#### Problem to solve
Locate the line that contains "if not inside((x, y), REG)" in the entries below, then repeat it and every following line through the line that contains "if not inside((tx, ty), REG): continue", exactly, and no others.

#### Record set
◇ ◇ ◇

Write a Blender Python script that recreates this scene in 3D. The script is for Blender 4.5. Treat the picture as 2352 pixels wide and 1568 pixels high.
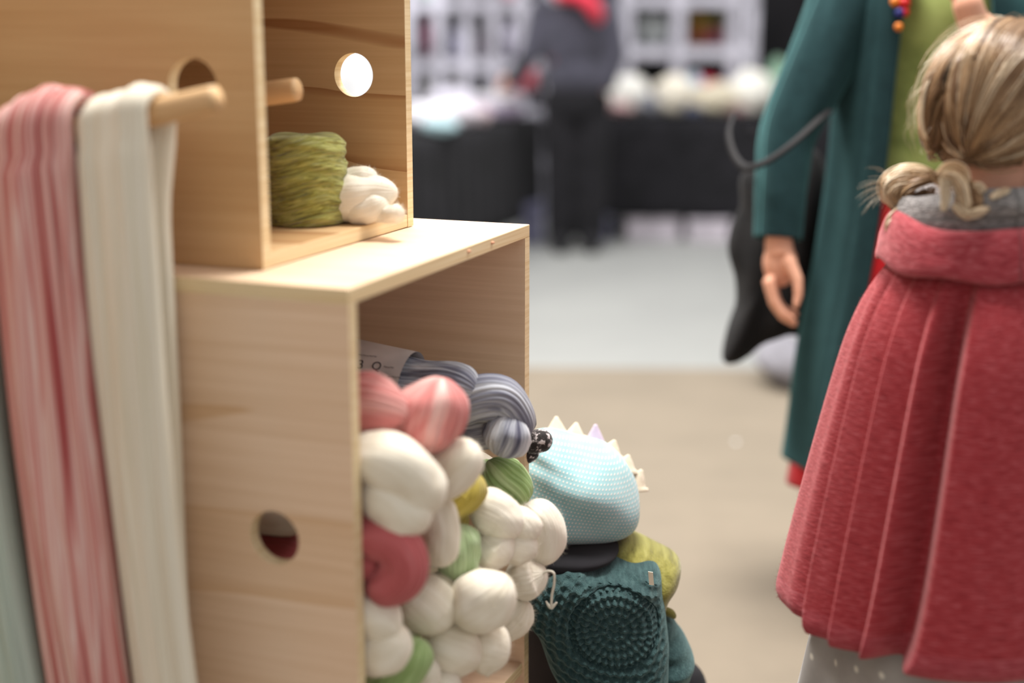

◇ ◇ ◇

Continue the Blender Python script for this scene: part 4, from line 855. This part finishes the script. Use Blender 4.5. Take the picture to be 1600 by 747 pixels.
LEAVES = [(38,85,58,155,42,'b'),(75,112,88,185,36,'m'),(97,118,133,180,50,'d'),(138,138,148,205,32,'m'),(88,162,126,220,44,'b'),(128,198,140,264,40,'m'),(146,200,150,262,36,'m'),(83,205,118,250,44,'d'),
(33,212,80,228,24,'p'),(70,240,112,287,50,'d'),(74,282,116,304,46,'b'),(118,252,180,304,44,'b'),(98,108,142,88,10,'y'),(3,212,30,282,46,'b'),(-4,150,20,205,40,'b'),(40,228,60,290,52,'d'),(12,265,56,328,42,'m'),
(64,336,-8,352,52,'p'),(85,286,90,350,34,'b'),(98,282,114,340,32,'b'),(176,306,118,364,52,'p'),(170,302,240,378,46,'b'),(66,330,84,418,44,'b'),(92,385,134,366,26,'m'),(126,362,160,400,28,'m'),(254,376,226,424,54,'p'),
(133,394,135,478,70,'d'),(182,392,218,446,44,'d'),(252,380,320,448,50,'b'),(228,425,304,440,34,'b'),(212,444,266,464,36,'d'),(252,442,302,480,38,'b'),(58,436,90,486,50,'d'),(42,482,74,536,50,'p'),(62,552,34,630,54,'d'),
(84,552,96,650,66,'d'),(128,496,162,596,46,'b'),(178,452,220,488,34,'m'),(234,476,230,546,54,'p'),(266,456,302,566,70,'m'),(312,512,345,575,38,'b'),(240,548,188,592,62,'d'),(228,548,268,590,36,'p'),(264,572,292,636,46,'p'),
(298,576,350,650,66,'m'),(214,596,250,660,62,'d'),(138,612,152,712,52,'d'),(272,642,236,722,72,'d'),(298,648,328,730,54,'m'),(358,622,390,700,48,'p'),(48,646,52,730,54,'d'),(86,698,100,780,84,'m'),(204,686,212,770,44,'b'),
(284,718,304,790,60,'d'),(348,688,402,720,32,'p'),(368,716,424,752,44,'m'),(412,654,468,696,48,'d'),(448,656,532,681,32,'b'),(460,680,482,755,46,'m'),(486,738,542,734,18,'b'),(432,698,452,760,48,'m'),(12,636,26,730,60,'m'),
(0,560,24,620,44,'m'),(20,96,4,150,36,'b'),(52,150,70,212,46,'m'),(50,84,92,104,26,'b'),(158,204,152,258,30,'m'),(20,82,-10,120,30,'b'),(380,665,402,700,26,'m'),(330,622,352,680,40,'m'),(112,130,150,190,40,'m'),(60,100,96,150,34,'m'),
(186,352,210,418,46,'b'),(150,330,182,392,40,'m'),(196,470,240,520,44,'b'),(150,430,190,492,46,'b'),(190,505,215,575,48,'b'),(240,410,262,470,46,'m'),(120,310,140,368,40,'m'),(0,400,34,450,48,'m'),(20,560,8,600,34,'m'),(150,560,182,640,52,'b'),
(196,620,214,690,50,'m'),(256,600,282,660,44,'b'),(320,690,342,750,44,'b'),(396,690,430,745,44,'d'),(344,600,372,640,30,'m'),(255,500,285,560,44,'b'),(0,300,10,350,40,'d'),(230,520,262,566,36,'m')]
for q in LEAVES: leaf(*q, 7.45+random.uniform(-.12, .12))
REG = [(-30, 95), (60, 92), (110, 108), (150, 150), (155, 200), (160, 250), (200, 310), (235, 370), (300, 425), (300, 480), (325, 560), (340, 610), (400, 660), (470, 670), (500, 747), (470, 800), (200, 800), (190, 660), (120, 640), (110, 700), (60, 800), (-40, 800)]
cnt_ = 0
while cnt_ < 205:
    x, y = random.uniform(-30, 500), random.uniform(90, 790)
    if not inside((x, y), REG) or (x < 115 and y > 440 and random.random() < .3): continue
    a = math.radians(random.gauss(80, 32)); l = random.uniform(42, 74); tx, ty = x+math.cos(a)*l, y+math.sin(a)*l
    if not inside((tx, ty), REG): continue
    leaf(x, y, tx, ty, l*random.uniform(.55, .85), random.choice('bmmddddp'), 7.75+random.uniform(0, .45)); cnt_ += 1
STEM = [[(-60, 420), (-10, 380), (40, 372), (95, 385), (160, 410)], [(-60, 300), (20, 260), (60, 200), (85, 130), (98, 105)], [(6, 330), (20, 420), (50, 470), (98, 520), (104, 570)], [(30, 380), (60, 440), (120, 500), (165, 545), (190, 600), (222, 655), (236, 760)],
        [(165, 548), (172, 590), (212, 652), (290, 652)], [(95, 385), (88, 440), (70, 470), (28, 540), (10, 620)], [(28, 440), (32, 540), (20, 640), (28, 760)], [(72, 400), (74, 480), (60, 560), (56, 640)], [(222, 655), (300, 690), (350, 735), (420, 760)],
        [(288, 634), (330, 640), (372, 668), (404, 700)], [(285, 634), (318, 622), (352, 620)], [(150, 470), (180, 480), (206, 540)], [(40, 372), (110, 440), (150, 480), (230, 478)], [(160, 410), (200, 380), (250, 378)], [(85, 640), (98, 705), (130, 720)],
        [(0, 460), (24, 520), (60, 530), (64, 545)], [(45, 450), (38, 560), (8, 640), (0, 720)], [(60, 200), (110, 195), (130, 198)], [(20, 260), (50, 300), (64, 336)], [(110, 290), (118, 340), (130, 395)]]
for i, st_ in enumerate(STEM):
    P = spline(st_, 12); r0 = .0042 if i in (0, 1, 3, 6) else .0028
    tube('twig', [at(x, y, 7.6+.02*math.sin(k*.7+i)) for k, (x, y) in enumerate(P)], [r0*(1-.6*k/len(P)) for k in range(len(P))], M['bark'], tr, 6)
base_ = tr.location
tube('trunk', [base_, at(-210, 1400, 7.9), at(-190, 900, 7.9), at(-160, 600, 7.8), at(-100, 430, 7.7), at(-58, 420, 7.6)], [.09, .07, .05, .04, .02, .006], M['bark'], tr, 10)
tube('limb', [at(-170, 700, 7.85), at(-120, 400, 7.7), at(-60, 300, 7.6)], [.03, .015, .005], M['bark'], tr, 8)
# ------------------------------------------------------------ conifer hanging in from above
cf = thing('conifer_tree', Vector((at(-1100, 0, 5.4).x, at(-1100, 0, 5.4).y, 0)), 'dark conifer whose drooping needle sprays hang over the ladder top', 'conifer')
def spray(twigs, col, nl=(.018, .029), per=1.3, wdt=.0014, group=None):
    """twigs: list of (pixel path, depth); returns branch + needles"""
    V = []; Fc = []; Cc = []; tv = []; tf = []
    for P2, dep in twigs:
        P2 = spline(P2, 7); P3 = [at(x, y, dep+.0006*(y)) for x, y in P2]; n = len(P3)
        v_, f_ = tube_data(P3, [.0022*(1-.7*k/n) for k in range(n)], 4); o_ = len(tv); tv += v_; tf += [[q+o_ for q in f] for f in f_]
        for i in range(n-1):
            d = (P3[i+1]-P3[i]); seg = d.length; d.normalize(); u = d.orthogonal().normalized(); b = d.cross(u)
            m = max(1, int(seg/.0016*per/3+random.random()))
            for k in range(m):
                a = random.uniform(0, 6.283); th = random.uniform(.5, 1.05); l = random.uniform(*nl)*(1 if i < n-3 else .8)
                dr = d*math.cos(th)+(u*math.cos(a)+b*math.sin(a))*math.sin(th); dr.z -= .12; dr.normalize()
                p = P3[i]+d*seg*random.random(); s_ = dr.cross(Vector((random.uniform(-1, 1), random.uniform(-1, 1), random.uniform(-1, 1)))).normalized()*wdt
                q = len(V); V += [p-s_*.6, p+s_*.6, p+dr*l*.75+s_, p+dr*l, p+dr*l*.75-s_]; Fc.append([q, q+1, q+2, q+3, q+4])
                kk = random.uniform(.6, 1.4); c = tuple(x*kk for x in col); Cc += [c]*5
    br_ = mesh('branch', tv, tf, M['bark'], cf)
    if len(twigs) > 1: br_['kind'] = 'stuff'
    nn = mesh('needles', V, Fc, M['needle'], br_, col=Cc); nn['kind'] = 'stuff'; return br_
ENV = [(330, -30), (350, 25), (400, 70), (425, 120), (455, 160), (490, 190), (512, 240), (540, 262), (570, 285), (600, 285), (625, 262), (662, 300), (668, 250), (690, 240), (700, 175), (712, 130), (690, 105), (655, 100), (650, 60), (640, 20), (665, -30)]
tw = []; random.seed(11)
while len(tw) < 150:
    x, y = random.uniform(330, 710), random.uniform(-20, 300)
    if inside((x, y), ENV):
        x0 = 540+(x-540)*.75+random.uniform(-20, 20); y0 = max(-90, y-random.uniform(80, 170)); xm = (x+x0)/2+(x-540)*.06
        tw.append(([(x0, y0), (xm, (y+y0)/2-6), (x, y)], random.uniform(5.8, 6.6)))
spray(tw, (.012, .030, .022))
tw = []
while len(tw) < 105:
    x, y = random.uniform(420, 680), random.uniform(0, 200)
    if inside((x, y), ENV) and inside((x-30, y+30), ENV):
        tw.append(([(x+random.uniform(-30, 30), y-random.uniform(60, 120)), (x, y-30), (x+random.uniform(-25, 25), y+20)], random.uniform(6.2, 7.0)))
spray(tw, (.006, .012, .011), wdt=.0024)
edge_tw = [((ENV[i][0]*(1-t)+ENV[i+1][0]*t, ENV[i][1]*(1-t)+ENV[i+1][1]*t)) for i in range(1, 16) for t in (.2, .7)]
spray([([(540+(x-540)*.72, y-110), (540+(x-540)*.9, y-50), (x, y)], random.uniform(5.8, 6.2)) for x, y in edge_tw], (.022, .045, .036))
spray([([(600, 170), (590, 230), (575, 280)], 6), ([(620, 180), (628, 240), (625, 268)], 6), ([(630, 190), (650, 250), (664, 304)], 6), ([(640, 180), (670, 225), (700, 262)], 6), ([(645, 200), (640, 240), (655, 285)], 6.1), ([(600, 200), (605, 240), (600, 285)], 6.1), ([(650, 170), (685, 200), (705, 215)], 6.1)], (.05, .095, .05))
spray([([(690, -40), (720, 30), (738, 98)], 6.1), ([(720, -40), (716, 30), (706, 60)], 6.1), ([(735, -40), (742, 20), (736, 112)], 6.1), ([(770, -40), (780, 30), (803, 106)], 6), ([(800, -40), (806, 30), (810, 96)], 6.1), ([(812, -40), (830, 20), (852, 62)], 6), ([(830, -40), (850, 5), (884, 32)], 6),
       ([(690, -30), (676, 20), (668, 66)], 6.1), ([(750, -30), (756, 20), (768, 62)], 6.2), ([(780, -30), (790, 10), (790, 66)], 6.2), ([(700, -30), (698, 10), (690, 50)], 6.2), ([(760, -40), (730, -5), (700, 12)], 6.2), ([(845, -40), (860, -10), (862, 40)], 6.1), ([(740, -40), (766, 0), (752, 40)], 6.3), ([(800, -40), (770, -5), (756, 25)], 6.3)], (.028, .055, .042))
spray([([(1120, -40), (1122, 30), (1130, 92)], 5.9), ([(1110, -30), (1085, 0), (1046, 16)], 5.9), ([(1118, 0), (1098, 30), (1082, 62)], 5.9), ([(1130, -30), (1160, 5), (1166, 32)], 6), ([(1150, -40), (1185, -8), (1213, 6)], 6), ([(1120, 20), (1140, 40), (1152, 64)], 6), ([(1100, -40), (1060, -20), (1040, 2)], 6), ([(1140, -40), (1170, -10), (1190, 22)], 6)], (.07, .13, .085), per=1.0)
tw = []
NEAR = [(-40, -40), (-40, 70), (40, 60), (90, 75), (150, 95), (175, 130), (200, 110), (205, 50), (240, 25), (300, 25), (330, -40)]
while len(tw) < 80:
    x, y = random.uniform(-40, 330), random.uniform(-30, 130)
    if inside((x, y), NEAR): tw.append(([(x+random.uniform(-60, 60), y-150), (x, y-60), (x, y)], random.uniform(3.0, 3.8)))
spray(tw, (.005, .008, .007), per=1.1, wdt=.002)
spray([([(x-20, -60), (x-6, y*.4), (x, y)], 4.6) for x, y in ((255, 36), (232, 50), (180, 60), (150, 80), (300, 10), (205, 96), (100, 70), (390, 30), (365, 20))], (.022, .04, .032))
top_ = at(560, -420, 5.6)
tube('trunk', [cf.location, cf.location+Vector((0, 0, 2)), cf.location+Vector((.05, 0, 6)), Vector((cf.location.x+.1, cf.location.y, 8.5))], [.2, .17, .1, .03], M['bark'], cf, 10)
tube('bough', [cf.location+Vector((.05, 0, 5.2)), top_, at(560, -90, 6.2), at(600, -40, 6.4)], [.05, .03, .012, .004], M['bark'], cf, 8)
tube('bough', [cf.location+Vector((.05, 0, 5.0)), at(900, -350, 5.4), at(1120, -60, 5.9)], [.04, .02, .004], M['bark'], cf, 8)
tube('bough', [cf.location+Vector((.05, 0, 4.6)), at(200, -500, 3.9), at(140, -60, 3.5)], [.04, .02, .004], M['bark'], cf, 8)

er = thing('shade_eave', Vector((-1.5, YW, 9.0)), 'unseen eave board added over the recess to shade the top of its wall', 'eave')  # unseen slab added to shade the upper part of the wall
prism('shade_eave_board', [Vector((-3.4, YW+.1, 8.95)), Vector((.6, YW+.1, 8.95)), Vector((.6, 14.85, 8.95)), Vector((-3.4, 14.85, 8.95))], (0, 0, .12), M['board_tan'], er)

◇ ◇ ◇

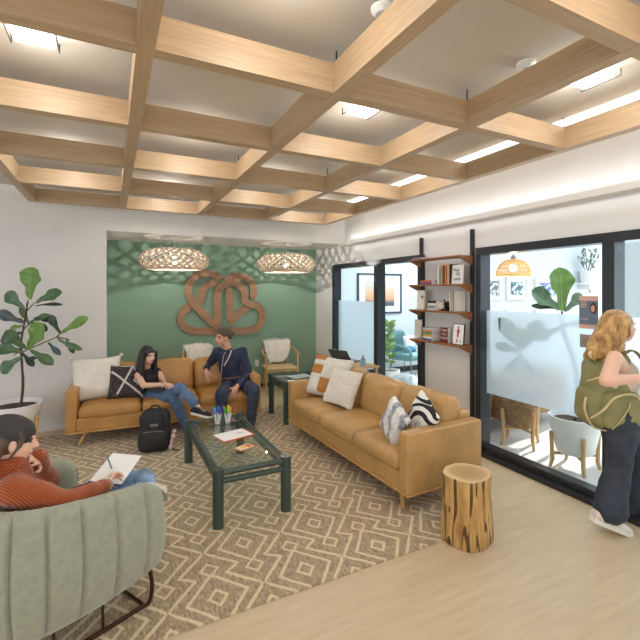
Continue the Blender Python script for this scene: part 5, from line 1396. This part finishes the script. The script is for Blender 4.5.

◇ ◇ ◇

#### Answer below
    if not inside((x, y), REG) or (x < 115 and y > 440 and random.random() < .3): continue
    a = math.radians(random.gauss(80, 32)); l = random.uniform(42, 74); tx, ty = x+math.cos(a)*l, y+math.sin(a)*l
    if not inside((tx, ty), REG): continue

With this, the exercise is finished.